While a firm will not be bound by this information if unforeseen complexities arise in a case, clients will clearly not expect to pay significantly more than the prices published on the website. In order to maintain trust with clients, firms will therefore need to ensure the information they publish effectively manages client expectations as to potential increases.

Q: Are there any exceptions?

A: The requirement to publish cost information about relevant services only applies where information is published about the availability of these services. In other words, where a law firm or sole practitioner provides relevant services to clients but does not publish the availability of these services, there is no requirement for prices to be published. This might be helpful for law firms which provide services to existing clients which do not form part of their normal portfolio of work and which are not therefore publicly advertised.

This raises the issue of whether firms which are averse to publishing price information could remove reference to the availability of relevant services from their websites in order to side-step the requirement to publish. This may appeal to well-established firms which receive the majority of their work through referrals and their general reputation and which therefore do not need to advertise the availability of certain services. The SRA considered this possibility in their application to the LSB, but their view was that “firms who choose to do this would be at a huge competitive disadvantage as increasing numbers of consumers use the internet to find and choose a legal services provider. Firms who choose not to publish the availability of their services will therefore struggle to attract new business. For this reason, we consider it very unlikely that firms would choose to take this route”.
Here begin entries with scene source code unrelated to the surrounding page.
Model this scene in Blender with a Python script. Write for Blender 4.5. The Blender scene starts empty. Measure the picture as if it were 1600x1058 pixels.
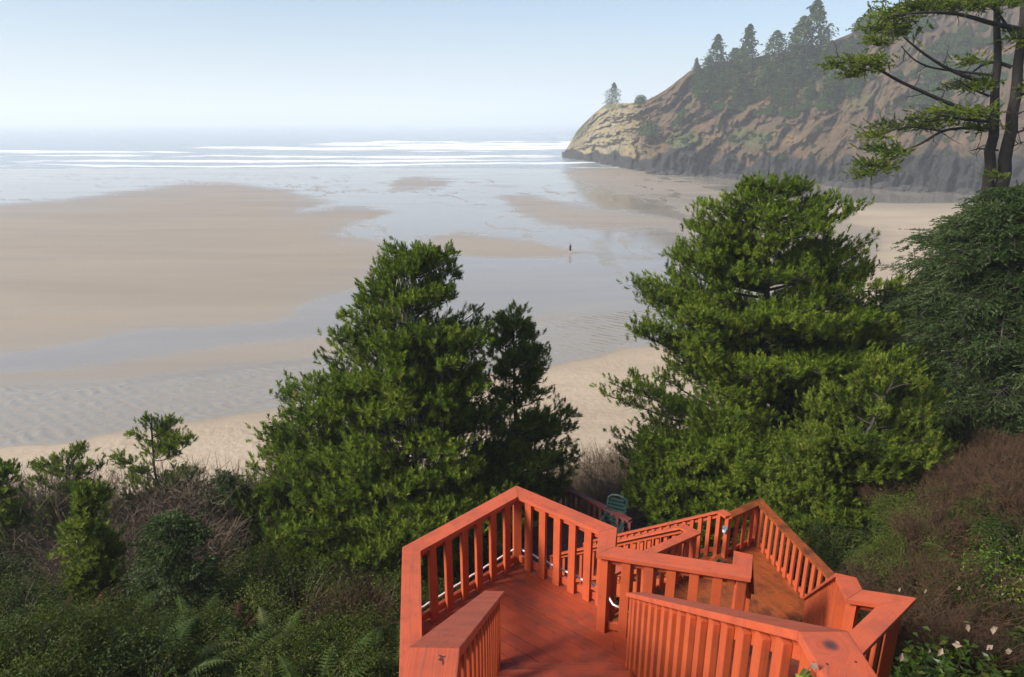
import bpy, math, random
import numpy as np
from math import radians, sin, cos, pi

# ------------------------------------------------------------------ camera, world, sun, exposure
H = 22.5                                    # eye height above the beach
PITCH = math.atan(0.318)
FPX = 24.0 / 36.0 * 1600.0
SC = bpy.context.scene
COL = SC.collection
cam_d = bpy.data.cameras.new('camera')
cam = bpy.data.objects.new('camera', cam_d)
COL.objects.link(cam)
cam.location = (0, 0, H)
cam.rotation_euler = (pi / 2 - PITCH, 0, 0)
cam_d.lens = 24
cam_d.sensor_width = 36
cam_d.clip_start = 0.05
cam_d.clip_end = 20000
SC.camera = cam
SUN_EL, SUN_AZ = radians(35), radians(246)  # azimuth clockwise from +Y: behind and to one side of the camera
world = bpy.data.worlds.new('World')
SC.world = world
world.use_nodes = True
wn = world.node_tree
sky = wn.nodes.new('ShaderNodeTexSky')
sky.sky_type = 'NISHITA'
sky.sun_disc = False
sky.sun_elevation = SUN_EL
sky.sun_rotation = SUN_AZ
sky.air_density = 1.0
sky.dust_density = 1.2
sky.ozone_density = 3.2
wn.links.new(sky.outputs[0], wn.nodes['Background'].inputs[0])
wn.nodes['Background'].inputs[1].default_value = 0.088
sun_d = bpy.data.lights.new('sun', 'SUN')
sun_d.energy = 4.1
sun_d.angle = radians(14)
sun_d.color = (1.0, 0.95, 0.87)
sun = bpy.data.objects.new('sun', sun_d)
COL.objects.link(sun)
sun.rotation_euler = (pi / 2 - SUN_EL, 0, -SUN_AZ + pi)   # shines from azimuth SUN_AZ
SC.view_settings.view_transform = 'Standard'
SC.view_settings.look = 'None'
SC.view_settings.exposure = 0.8
SC.view_settings.gamma = 1.0
SC.cycles.max_bounces = 8
SC.cycles.volume_bounces = 3
SC.cycles.transparent_max_bounces = 4
SC.cycles.use_denoising = True

rng = np.random.default_rng(7)
CP, SP = cos(PITCH), sin(PITCH)


def ray(u, v):
    k = 529.0 - v
    return np.array([u - 800.0, FPX * CP + k * SP, -FPX * SP + k * CP])


def P(u, v, z):
    """the point of the plane z (above the beach) a pixel of the photograph shows"""
    d = ray(u, v)
    return np.array([0, 0, H]) + d * ((z - H) / d[2])


def R(u, v, y):
    """the point at distance y along the viewing direction of a pixel"""
    d = ray(u, v)
    return np.array([0, 0, H]) + d * (y / d[1])


def project(p):
    p = np.asarray(p, float)
    x, y, z = p[..., 0], p[..., 1], p[..., 2] - H
    d = np.maximum(y * CP - z * SP, 1e-3)
    return 800 + FPX * x / d, 529 - FPX * (y * SP + z * CP) / d


# ------------------------------------------------------------------ numpy noise and mesh helpers
def _h(ix, iy, seed):
    n = (ix.astype(np.int64) * 374761393 + iy.astype(np.int64) * 668265263 + seed * 974711) & 0x7fffffff
    n = ((n ^ (n >> 13)) * 1274126177) & 0x7fffffff
    return ((n ^ (n >> 16)) & 0xffff) / 65535.0


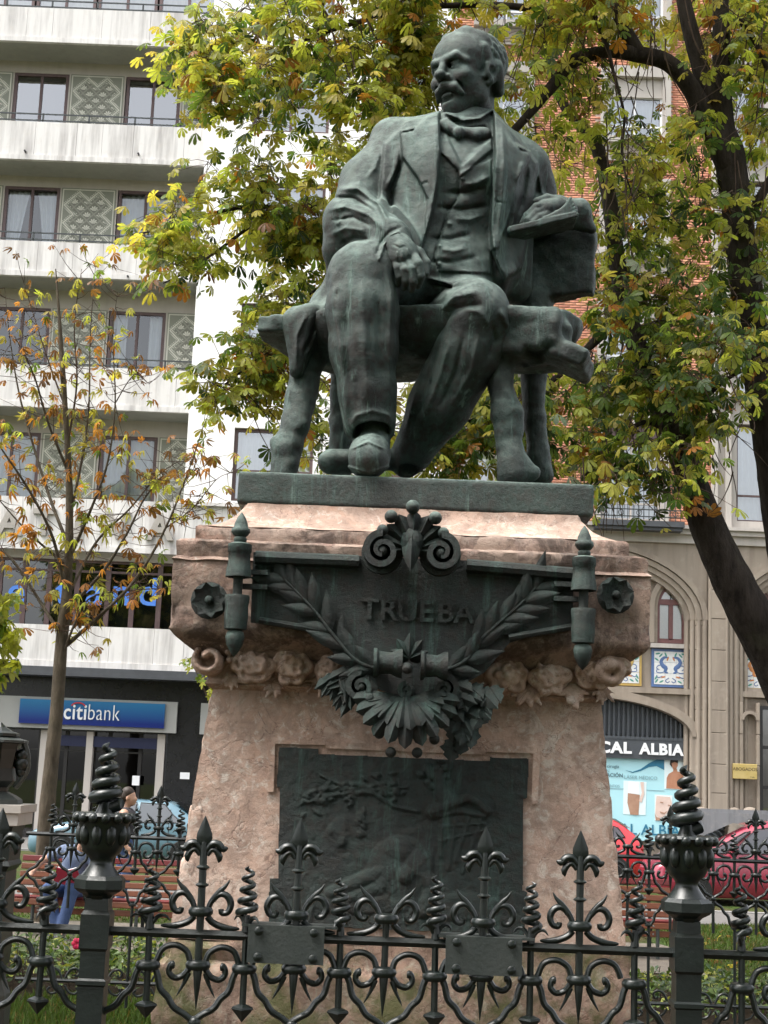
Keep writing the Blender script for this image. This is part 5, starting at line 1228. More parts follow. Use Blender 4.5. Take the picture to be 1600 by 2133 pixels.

As set out above, the Rules (at least initially) only require law firms to publish price information in relation to certain services for businesses and certain services for members of the public. There is no definition of what the SRA means by “businesses” within either the Rules or the Guidance. The Rules state that the aim is to help members of the public and small businesses to make informed choices and in their application to the Legal Services Board, the SRA stated: “We believe that our price publication requirements will most clearly assist individual consumers and small businesses… Large commercial clients are not at the same disadvantage in making informed purchasing decisions and are unlikely to use comparison information in the same way when choosing a legal services provider. The areas of legal services we have chosen are deliberately focused on issues most affecting individual consumers and small businesses.”

Firms which do not provide services in the specified areas will not have to publish any price information. However, the SRA clearly intends to widen the application of the Transparency Rules in time and so this freedom may be change.